Mr. Putney had a quiet glow of humor, and many an incident comes to mind to show how large and wholesome a part this characteristic played in his career. But most of all I would pay tribute to the Christian gentleman. His idealism was not too lofty for "human nature's daily food." Rather it expressed itself in practical devotion to the best interests of his pupils, to good things, and to noble causes. He was a leader because he allowed himself humbly to be led by something above him. He moulded character because he was himself being moulded by spiritual forces. Not ambitious in the worldly sense, he came into his own long before his gentle life passed from among us. I fancy that, could he do so, he would tell us that his real ambition has been realized. In Mr. Putney we are gratefully aware of that gracious thing, the distribution of a rare personality through the lives of others, the multiplication of self in terms of helpfulness to the world.
Henry D. Wild, '84.
Those were days of exceptional privilege in the eighties and nineties for the shy but eager boys and girls of rural Vermont who found their way to St. Johnsbury Academy, there, under Mr. Putney and the able and friendly faculty of his choice, to catch enlarged vision and the preparation to fulfill it.
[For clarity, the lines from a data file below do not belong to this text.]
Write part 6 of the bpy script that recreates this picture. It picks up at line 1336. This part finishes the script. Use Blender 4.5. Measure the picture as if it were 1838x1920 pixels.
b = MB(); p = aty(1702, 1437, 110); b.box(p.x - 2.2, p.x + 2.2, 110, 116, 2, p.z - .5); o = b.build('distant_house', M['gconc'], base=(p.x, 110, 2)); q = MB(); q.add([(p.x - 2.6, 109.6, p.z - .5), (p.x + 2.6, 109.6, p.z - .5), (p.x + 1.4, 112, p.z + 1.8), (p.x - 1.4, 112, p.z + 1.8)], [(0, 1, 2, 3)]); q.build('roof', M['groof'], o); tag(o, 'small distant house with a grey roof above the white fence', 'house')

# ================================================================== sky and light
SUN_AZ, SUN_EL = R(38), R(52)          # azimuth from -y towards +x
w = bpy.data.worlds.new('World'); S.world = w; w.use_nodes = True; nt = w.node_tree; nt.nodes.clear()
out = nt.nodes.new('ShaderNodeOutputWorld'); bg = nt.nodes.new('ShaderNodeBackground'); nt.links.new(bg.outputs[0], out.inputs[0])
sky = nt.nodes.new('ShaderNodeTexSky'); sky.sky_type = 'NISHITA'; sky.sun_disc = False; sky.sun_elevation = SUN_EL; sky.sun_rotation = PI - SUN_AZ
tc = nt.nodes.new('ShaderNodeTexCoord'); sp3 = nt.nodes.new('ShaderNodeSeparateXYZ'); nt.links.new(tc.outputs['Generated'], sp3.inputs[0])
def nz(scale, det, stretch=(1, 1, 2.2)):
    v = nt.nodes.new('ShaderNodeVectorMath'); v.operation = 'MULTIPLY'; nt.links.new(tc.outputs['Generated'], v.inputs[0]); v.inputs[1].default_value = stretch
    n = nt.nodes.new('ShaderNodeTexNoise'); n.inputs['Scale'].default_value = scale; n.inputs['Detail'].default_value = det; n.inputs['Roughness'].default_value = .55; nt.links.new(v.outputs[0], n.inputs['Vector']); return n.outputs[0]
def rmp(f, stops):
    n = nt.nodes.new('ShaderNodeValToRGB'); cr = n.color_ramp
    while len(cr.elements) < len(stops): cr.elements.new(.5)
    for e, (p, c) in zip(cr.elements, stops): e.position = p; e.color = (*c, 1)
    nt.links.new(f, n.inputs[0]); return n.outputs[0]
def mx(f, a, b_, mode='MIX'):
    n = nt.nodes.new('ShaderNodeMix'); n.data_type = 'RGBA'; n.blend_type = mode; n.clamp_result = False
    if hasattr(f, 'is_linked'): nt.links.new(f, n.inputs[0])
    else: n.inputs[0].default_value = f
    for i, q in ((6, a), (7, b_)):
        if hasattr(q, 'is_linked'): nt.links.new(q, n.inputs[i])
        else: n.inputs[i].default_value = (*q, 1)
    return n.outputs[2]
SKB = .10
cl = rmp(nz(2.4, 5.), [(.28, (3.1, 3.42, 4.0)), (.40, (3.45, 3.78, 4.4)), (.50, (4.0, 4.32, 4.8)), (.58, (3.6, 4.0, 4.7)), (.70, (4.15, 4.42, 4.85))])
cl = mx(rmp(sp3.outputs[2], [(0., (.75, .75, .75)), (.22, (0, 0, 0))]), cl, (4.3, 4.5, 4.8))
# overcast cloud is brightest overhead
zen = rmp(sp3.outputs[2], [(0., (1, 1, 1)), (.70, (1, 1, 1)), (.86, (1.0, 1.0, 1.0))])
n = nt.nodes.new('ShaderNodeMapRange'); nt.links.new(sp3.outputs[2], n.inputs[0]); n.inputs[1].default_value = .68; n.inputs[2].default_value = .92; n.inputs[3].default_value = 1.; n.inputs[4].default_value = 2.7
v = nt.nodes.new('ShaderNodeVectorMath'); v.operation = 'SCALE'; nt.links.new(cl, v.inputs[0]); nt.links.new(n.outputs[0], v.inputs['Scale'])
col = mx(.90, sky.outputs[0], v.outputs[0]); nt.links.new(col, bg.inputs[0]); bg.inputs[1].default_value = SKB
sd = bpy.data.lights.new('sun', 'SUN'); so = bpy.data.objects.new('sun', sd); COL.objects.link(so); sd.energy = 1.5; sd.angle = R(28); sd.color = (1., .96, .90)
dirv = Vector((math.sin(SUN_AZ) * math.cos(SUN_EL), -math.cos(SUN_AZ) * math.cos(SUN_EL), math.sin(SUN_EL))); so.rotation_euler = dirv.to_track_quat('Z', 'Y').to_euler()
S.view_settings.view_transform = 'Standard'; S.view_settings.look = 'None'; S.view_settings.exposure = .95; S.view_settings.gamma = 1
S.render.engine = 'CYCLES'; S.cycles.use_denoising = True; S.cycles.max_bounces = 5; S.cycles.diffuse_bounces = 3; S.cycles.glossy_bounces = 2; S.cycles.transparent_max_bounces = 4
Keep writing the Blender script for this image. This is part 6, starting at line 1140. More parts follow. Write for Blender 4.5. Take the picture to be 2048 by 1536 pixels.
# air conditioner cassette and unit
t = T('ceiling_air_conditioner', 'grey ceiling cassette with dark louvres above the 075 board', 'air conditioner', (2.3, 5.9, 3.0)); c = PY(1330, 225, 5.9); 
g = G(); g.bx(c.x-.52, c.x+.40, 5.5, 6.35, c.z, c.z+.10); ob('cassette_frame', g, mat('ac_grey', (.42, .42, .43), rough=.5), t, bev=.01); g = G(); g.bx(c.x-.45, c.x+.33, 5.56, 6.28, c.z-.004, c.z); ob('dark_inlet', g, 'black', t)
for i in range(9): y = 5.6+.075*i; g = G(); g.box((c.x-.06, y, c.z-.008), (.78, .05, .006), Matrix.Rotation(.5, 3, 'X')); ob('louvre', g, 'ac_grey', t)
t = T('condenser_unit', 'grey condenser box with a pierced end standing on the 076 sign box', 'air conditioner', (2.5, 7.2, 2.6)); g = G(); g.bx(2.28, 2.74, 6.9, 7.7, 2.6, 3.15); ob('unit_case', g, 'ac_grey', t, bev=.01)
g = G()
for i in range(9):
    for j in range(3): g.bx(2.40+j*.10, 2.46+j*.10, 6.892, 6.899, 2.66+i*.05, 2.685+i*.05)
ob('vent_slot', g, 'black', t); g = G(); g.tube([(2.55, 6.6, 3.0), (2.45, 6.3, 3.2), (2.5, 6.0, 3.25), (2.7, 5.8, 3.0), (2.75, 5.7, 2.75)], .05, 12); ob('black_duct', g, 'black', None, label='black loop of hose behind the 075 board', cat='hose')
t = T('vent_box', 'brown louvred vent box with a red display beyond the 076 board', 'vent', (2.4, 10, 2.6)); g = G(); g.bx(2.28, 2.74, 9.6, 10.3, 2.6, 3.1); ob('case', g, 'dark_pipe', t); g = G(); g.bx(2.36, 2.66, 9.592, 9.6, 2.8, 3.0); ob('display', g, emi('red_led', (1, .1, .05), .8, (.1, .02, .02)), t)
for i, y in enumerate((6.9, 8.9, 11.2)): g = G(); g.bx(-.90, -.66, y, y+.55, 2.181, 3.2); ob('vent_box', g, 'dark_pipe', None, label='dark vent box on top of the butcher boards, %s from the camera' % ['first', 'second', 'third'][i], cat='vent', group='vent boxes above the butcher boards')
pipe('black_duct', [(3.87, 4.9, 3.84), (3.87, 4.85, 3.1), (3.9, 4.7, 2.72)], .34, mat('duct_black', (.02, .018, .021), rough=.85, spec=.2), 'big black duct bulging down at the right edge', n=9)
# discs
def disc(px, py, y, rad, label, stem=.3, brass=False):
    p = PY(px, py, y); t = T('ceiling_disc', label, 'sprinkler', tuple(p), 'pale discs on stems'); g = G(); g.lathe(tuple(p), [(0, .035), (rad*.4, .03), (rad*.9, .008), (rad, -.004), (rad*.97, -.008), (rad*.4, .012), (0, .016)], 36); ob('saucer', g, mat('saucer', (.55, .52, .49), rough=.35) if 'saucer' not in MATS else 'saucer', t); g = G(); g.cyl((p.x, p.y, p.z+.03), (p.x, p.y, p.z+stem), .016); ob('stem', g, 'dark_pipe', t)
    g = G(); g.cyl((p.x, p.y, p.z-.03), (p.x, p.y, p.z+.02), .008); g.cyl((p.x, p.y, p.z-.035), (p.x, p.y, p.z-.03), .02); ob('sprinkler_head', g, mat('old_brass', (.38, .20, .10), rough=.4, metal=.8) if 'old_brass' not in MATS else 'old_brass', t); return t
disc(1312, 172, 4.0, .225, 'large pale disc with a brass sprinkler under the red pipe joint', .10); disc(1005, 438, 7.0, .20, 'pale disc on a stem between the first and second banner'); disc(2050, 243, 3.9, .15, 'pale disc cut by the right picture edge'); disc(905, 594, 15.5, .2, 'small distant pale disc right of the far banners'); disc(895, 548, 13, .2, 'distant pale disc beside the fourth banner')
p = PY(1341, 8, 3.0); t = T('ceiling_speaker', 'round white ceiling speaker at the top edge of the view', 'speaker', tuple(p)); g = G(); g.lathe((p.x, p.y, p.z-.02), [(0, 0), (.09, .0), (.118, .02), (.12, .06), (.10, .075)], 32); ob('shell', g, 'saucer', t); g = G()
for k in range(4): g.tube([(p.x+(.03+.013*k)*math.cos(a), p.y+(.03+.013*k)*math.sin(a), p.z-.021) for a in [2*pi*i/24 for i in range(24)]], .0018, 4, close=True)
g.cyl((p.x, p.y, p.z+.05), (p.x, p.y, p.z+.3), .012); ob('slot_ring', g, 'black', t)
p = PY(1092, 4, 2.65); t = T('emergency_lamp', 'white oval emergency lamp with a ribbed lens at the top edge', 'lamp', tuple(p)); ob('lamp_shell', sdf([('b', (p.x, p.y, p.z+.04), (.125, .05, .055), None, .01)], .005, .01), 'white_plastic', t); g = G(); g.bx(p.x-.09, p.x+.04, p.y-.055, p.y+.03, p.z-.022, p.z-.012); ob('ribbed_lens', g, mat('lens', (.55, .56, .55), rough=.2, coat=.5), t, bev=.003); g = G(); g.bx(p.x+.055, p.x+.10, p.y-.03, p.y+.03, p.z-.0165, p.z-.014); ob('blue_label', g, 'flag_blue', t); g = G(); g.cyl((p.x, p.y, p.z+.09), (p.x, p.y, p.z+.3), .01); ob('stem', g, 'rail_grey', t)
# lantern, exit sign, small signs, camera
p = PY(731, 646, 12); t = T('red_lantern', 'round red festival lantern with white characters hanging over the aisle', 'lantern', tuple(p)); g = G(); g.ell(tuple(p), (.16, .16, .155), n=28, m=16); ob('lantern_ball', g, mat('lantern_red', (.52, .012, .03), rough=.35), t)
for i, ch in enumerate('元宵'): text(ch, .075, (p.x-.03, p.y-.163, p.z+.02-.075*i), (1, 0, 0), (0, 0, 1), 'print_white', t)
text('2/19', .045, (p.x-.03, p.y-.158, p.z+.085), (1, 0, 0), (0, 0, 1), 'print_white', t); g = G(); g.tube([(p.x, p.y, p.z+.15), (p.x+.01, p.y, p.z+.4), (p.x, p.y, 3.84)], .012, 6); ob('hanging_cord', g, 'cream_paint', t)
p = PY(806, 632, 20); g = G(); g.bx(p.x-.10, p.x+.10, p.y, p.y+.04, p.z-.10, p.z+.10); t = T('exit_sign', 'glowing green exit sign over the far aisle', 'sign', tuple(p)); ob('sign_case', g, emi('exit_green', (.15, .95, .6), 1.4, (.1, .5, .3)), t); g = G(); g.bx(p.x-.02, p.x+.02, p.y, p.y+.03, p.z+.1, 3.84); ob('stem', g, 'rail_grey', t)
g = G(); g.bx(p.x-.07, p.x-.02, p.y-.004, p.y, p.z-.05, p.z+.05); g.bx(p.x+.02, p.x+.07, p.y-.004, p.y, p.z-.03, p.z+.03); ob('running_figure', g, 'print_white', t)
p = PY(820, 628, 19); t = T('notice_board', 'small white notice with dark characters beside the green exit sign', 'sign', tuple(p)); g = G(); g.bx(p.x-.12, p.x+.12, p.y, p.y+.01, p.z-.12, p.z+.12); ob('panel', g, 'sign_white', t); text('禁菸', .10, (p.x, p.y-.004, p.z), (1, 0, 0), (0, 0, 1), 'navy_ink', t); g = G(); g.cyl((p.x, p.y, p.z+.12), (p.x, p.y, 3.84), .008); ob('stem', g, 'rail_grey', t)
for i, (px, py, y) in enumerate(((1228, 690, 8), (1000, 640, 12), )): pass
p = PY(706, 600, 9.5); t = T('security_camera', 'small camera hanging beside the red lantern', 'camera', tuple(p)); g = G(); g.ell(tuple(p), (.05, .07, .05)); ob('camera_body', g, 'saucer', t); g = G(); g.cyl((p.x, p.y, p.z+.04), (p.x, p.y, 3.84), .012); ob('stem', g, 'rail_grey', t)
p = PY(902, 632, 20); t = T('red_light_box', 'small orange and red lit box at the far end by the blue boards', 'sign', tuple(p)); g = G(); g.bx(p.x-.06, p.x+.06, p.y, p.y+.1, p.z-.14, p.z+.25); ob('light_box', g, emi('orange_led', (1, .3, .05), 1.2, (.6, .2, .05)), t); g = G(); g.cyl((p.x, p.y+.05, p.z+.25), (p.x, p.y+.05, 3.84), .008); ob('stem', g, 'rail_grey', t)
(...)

The quiet, unobtrusive life of such as Mr. Putney lends itself to fewer striking, outstanding memories than more brilliant careers, yet how positive the impression and far-reaching the influence, and how sweet the incidents one does recall!
My first acquaintance revealed his friendly interest and thoughtfulness. Discovering that I, a timid new-comer, was the only girl enrolled for Greek with twenty young men, he sent a kindly word of encouragement and the hope that I would not let the fact discourage me in my purpose. That pledge of sympathy on the part of one of my first male instructors had large weight in deciding me to brave the ordeal. It was, too, a pledge fully and most wisely carried out, so discriminatingly administered by daily, tactful consideration as to set me wholly at ease and to establish the most natural, unconscious comradeship with the class. The only visible evidence of his thought came in occasional approving comments upon the little rivalry in scholarship in the class and the requests that I conduct the class sometimes when he was necessarily absent. Thus he made of the experience, by his fine tact and wisdom, a happy and fruitful one.
I was early inspired with a confidence that the ideals he held for us were but those of his own life. The urgent suggestions to drill and review our lessons thoroughly were the more forceful when I learned that it had been a habit of all his own student life to review each Saturday the entire daily work of the week. A trying epidemic of colds and coughs was prevailing one winter, disturbing school exercises greatly. At the close of chapel one morning Mr. Putney told us in his quiet, earnest manner the dangers of allowing a cough to become aggravated and the possibility of entirely controlling it. Skeptical of this, I well remember with what gleeful malice I scoffed at it in the hearing of a teacher who made the lesson one of life-long practice by telling me of the heroic, thorough treatment to which Mr. Putney had in early life subjected himself, so that he had spoken out of personal experience again. When his life had been despaired of because of supposedly fatal illness he had effected a complete recovery by checking the deep-seated cough.